Should we book a C3PAO now because of backlogs?

Possibly — but do not pay for a formal assessment date before you know your scope and your evidence readiness. The safer sequence is to confirm your assessment path (Self or C3PAO), run a real readiness engagement, close the critical gaps, then schedule the C3PAO with a realistic date. Booking too early and arriving unprepared is the most expensive form of being early.


The bottom line on CMMC audit preparation services

CMMC audit preparation is a bundle of seven pre-assessment components, with the formal certification assessment as a separate eighth purchase from a separate organization. For most Defense Industrial Base companies handling CUI, the right path is: scope your CUI environment first; run a gap analysis against the 110 NIST SP 800-171 Revision 2 requirements; build an SSP that matches your environment as it actually operates; remediate the gaps with a partner that knows your cloud or on-prem environment; package evidence at the NIST SP 800-171A assessment-procedure level; rehearse with a mock from an independent reviewer; and engage a separately credentialed C3PAO for the formal certification when your contract requires it.

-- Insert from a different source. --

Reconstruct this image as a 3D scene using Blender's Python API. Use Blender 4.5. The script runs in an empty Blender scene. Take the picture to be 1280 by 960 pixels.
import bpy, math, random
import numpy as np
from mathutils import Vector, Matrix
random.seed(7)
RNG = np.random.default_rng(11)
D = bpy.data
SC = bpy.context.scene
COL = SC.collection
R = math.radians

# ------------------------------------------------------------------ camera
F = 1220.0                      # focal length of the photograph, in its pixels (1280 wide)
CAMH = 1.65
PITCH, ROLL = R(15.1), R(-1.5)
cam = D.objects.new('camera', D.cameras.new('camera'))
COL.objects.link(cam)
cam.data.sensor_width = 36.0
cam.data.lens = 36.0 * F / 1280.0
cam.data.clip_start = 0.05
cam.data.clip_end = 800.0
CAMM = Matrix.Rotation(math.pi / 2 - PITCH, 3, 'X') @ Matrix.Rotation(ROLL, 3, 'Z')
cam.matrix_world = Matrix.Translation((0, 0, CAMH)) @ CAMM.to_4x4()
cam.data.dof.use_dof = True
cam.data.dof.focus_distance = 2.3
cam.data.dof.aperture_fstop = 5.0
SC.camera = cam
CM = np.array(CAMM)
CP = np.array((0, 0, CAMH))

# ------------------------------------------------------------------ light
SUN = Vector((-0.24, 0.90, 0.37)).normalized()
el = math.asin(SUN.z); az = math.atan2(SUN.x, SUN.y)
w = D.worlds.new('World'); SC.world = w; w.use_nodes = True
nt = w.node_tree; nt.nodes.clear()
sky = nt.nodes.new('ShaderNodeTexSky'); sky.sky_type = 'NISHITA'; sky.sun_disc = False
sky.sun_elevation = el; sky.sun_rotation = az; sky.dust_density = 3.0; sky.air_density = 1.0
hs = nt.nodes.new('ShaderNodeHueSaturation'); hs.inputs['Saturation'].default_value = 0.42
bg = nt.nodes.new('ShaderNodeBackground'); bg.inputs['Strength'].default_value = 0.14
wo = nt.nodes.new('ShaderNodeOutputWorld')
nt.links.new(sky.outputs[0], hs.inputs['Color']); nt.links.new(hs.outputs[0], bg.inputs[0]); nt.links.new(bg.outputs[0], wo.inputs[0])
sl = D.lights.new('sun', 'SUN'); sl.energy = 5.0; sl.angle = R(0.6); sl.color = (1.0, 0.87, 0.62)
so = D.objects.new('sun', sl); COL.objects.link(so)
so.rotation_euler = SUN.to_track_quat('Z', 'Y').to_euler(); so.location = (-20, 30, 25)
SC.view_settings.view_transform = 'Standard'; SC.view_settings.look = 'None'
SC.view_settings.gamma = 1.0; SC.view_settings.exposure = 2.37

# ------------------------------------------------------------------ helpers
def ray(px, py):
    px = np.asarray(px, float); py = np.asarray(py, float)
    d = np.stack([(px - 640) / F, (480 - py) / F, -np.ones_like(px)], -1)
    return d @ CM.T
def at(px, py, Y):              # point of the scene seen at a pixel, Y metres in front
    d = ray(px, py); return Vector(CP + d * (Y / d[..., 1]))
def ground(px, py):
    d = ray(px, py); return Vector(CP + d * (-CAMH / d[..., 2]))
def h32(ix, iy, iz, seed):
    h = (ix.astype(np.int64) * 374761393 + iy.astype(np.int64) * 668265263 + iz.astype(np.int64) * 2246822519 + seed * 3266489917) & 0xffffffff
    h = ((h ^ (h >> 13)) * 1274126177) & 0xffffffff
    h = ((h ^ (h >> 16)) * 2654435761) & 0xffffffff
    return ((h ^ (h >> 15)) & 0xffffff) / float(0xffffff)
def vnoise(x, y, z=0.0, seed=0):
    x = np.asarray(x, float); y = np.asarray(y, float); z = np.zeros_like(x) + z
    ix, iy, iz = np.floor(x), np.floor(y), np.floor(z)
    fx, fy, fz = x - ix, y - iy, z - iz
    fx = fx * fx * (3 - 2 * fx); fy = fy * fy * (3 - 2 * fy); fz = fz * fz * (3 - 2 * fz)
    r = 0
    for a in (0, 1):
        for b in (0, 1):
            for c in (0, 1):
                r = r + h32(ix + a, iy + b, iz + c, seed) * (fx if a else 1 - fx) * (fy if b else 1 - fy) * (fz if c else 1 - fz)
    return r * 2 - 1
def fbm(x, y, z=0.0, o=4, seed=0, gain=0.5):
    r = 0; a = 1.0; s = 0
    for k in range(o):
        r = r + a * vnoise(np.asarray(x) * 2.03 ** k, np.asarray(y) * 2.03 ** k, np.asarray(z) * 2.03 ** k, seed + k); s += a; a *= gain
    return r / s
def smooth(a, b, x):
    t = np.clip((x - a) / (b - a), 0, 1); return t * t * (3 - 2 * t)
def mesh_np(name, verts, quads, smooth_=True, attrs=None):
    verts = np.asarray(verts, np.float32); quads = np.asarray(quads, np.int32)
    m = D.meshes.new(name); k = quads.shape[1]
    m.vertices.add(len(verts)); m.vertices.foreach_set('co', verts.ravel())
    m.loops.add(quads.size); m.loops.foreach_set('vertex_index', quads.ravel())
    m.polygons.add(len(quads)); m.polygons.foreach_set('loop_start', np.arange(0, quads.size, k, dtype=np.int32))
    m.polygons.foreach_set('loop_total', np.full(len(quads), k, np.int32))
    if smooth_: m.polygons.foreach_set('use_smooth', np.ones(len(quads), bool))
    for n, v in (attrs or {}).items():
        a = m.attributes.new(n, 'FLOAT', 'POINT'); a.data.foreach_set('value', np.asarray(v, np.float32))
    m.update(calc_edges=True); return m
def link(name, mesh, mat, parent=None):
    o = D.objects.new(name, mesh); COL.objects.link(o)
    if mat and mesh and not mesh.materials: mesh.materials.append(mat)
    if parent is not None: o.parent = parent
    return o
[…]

The single most expensive mistake is conflating preparation and certification. Under 32 CFR 170.8, your readiness consultant and your certification C3PAO should be different organizations for the same engagement. The single most expensive false economy is skipping evidence packaging and mock assessment to “save money” — both surface findings that are far cheaper to fix before the formal assessment than during it.

Phase 1 of the CMMC rollout runs through November 9, 2026. Phase 2 — when DoD intends to include Level 2 (C3PAO) requirements in applicable solicitations as a condition of award — begins November 10, 2026. The March 2026 Cyber AB Town Hall reported approximately 103 authorized C3PAOs against the ~80,000-organization addressable Level 2 population commonly cited in industry reporting on DoD figures. The math doesn’t allow for procrastination, and it doesn’t allow for buying the wrong service first.